Every twenty years a new generation of Guardians return to Arvata to bring life back to their world and renew the magic of the Falls. Now it’s Kali’s turn, but dark magic has made its way into her new home preventing the Falls from replenishing.

Kali must accept the role assigned to her by the Fates or let Arvata crumble. Can she and her friends save Arvata in time? Will new love make her stronger? Or will the darkness finally win?

Only the Fates know for sure...

Things that pulled me out of the story. It was hard to read out loud. Some of the sentences seemed inside out to me. I had to record some of them four times to get them to flow right. I don't know if that is a local way of speaking where the author comes from, but, as many great authors do, she might want to read her writing out loud to see how it flows, or maybe have her editor do it.

I wasn't sure out some of the tenses she used. She talked about how the dream had changed "this night" when I felt like she was relating something that had happened in the past. To me it should have been, "last night". No biggie, I know, but it pulled me out. Also, she talks about how she will have her last final that day, and later she said she didn't have a chance to eat between finals. Again, no big deal, but it pulled me out to wonder how that worked.

She also spoke about how relieved she was once her final was over, how her whole body showed it, then she says she can't wait to get back into the water to relieve some of the stress she is feeling. That left we feeling ambiguous.

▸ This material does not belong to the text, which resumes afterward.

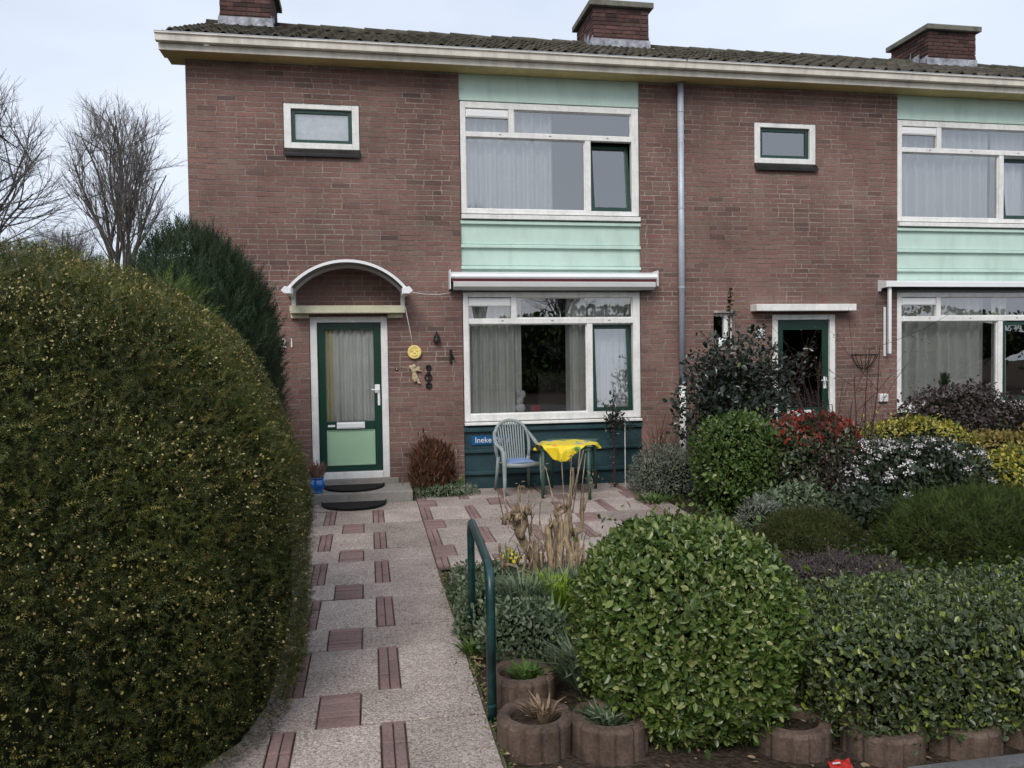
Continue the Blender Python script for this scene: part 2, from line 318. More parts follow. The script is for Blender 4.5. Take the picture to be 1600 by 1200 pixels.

The parents are young without a wrinkle on their faces, but a few pages later they have worry lines. I think the author was saying they were frowning in worry, but having worry lines, in my mind, is something more akin to wrinkles, which they didn't have. Maybe I'm picking nits, but it took me out of the story and I think a more astute editor should have caught the contradiction in words.

Again. The story sounds familiar. A person coming of age to find that they are a guardian over a people or a planet. The writing was good enough to keep me interested, though, I would have liked a reason to keep reading earler on. If this is your type of story, it looks like the author has a strong following and then there are two more books to enjoy.